When hazard, exposure and vulnerability are considered together, a more complete understanding of heat risk becomes possible.

Where heat, exposure and vulnerability overlap: identifying risk 

Areas at greatest risk are those where:

• Temperatures are highest.
• More people are exposed.
• Vulnerable groups are concentrated.

Risk is therefore not simply the presence of heat, but how heat interacts with human conditions. Comparing land surface temperature with population distribution highlights neighbourhoods where interventions could have the most impact.

This integrated perspective transforms spatial analysis into a practical foundation for action.

  Figure 9: Combined map showing population, schools and welfare services in relation to heat exposure in Pärnu County.  (SEI, 2025)

How to tackle urban heat islands 

Urban heat island effects will continue as the climate warms, but targeted action can reduce their impacts. The patterns identified throughout this analysis point toward coordinated responses across planning, community support and individual preparedness.

Local officials can:

• Assess future heat impacts.
• Review urban design and development plans.
• Identify socially vulnerable populations.
• Collaborate with health and social service providers, community organizations and NGOs to support strengthening of community resilience and awareness about heat-related risks.
• Establish pop-up cooling centres for high-risk and vulnerable populations during heatwaves. 
• Implement targeted green infrastructure such as tree canopy, green roofs and additional vegetation.
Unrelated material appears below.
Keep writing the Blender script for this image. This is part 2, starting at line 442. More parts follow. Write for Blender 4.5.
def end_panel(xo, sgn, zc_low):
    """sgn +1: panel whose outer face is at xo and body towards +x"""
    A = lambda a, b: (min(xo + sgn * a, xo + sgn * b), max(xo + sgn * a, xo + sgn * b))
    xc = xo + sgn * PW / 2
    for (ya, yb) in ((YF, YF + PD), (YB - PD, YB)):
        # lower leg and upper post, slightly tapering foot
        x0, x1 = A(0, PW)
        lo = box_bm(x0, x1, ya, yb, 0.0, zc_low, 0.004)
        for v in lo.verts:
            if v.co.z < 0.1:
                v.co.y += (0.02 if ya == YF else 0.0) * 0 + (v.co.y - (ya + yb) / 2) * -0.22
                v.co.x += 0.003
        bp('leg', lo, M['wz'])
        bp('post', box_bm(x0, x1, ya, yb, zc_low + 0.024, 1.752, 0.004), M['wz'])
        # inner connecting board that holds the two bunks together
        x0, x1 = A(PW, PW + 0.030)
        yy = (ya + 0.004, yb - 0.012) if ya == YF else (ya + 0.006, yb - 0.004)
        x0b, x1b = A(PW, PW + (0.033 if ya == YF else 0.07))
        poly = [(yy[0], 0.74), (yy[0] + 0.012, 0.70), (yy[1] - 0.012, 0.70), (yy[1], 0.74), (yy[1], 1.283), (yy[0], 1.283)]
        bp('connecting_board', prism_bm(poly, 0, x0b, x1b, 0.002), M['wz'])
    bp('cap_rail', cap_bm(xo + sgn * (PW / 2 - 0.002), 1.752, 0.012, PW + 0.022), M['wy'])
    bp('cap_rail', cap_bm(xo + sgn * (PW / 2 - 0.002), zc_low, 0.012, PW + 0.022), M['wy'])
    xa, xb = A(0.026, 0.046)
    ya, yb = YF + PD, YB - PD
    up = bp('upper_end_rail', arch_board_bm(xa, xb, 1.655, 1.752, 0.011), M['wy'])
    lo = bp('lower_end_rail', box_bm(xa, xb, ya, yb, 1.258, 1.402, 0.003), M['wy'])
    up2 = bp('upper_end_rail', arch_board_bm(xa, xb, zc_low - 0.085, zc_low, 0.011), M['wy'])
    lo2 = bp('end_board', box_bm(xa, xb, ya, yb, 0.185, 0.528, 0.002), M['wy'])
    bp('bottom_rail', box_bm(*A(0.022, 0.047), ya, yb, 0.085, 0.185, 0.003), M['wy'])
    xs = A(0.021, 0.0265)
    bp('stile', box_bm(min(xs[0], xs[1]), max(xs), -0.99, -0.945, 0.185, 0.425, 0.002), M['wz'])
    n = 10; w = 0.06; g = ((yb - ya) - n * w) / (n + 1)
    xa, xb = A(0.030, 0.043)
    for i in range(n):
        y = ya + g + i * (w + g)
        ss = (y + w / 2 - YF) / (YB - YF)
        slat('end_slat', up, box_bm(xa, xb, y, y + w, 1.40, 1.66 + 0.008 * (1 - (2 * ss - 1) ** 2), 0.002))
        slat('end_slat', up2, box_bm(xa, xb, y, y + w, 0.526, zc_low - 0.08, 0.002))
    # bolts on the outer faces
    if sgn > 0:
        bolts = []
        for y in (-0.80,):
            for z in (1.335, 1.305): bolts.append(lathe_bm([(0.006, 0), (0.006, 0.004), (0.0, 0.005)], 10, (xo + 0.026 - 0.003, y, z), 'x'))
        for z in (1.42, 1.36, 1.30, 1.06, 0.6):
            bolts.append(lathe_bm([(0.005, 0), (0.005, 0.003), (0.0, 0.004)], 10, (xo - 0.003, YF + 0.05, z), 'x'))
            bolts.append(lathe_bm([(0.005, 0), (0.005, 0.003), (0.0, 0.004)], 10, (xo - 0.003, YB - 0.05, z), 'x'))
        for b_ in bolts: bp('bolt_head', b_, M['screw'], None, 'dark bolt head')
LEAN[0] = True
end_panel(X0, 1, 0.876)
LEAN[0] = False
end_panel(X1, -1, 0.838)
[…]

Civil society organizations can:

• Continue studying UHI impacts and share findings with the public and policymakers.
• Promote heat-risk awareness and self-protection strategies.
• Advocate for resilient and equitable urban planning.

Individuals can:

• Understand your level of heat exposure and vulnerability.
• Identify your nearest cool or air-conditioned space. 
• Check on neighbours, especially vulnerable groups. 
• Stay hydrated, reduce physical exertion, avoiding direct sun and cooling your neck region.  

Further research will refine vulnerability assessments and risk-related patterns as climate conditions evolve. The maps and analysis presented here serve as a starting point for understanding urban heat dynamics and guiding future resilience efforts.